Software communities that can now be compared with today's free software community existed for a long time before the free software movement and its term "free software".[1] According to Richard Stallman, the software sharing community at MIT existed for "many years" before he got involved in 1971.[2]

Other examples were large user groups such as that of the IBM 701, whose user group was called SHARE, and that of Digital Equipment Corporation (DEC), whose user group was called DECUS.

Software was produced largely by academics and corporate researchers working in collaboration and was not itself seen as a commodity. Operating systems, such as early versions of UNIX, were widely distributed and maintained by the community of users. Source code, the human-readable version of software, was distributed with software because users frequently modified the software themselves to fix bugs or add new functionality, and because programmers couldn't possibly create executable machine-code for the wide variety of hardware that existed. Thus in this era, software was free in a sense, not because of any concerted effort by software users or developers, but rather because software was developed by the user community.
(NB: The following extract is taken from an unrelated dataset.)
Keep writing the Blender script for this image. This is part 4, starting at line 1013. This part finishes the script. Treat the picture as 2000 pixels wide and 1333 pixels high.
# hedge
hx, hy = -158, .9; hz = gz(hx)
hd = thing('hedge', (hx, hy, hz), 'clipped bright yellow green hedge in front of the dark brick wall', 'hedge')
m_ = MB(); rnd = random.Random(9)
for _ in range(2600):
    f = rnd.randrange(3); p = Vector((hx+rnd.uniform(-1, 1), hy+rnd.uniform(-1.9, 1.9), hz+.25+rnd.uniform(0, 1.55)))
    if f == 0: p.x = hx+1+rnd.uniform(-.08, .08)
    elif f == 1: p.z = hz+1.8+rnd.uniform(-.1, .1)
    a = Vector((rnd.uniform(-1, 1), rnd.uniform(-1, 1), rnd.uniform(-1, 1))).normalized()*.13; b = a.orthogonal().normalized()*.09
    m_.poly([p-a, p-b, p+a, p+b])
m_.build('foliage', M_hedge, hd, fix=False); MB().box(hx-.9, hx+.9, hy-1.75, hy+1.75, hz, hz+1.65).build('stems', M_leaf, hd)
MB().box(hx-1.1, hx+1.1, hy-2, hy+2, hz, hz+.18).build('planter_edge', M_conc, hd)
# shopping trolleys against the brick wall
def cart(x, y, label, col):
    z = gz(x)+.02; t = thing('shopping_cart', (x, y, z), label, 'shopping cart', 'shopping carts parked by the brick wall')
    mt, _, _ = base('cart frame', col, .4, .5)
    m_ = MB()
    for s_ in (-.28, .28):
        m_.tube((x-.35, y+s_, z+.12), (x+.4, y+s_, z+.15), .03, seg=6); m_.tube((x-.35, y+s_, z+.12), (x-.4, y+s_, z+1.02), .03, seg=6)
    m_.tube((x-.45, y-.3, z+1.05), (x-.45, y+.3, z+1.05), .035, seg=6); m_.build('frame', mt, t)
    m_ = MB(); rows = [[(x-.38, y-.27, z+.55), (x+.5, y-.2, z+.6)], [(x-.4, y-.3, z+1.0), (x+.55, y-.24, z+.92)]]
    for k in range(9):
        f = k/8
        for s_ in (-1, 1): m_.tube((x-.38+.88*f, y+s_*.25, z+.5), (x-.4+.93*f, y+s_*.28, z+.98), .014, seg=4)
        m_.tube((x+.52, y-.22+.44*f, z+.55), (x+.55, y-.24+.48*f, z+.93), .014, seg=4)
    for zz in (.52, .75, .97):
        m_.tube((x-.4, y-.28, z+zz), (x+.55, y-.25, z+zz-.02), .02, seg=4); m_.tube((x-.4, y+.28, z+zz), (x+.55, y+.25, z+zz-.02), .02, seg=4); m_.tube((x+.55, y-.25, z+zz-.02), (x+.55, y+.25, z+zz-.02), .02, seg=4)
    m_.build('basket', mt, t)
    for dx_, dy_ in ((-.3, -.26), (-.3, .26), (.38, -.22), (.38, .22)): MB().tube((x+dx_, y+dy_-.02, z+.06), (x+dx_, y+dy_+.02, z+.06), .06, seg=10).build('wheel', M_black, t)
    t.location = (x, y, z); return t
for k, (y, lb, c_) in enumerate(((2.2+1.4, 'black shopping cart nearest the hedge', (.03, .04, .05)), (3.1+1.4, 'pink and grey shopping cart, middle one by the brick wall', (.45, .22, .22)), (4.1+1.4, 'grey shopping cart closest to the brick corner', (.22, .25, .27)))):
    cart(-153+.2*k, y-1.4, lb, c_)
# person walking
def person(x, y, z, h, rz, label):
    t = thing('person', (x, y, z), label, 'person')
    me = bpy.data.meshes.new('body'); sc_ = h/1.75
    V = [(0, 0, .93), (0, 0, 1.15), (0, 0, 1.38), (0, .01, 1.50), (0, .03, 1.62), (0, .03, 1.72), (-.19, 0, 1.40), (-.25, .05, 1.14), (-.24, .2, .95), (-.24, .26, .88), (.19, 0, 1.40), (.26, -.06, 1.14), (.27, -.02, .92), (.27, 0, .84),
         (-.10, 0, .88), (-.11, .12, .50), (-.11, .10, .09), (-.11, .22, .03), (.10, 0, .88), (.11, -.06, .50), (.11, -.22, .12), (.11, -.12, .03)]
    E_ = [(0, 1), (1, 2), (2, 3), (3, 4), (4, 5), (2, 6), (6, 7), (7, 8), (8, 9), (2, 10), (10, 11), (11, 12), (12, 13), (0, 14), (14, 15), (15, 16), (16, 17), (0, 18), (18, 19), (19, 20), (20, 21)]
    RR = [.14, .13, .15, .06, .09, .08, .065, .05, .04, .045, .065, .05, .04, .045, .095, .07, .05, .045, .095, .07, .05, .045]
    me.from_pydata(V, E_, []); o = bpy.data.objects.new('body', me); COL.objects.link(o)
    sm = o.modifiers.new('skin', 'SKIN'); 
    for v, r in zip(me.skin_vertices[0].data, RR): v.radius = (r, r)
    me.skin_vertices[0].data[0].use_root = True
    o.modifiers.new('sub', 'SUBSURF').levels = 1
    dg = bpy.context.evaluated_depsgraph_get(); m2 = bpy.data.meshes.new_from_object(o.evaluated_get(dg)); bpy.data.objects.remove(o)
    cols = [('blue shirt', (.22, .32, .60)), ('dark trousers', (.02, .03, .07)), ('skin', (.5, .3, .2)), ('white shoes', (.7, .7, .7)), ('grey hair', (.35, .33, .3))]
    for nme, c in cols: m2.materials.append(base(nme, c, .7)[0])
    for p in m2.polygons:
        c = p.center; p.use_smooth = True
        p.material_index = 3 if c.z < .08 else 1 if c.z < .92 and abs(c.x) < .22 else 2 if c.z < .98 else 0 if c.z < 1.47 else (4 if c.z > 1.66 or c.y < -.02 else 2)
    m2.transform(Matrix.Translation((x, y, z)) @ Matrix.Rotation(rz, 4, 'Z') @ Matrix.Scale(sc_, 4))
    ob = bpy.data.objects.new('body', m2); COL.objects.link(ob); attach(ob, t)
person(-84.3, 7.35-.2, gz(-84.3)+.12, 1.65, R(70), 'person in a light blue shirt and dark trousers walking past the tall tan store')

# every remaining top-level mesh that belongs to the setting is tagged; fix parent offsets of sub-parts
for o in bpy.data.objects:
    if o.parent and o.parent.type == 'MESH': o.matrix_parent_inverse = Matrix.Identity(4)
AT&T distributed early versions of UNIX at no cost to government and academic researchers, but these versions did not come with permission to redistribute or to distribute modified versions, and were thus not free software as the term has come to mean.

In the late 1970s and early 1980s, companies began routinely imposing restrictions on programmers through copyright. Sometimes this was because they saw a way to make money by blocking rights and selling them back. AT&T, for example, began to enforce its restrictive licences when the company decided it might profit by selling the Unix system.[citation needed] Bill Gates signaled the change of the times in 1976 when he wrote his now-famous Open Letter to Hobbyists, sending out the message that what hackers called "sharing" was, in his words, "stealing".

The advent of Usenet in the early 1980s further connected the programming community and provided a simpler way for programmers to share their software and contribute to software others had written.[3]

Some free software which was developed before 1983 and continued to be used for a long time afterward includes TeX and SPICE.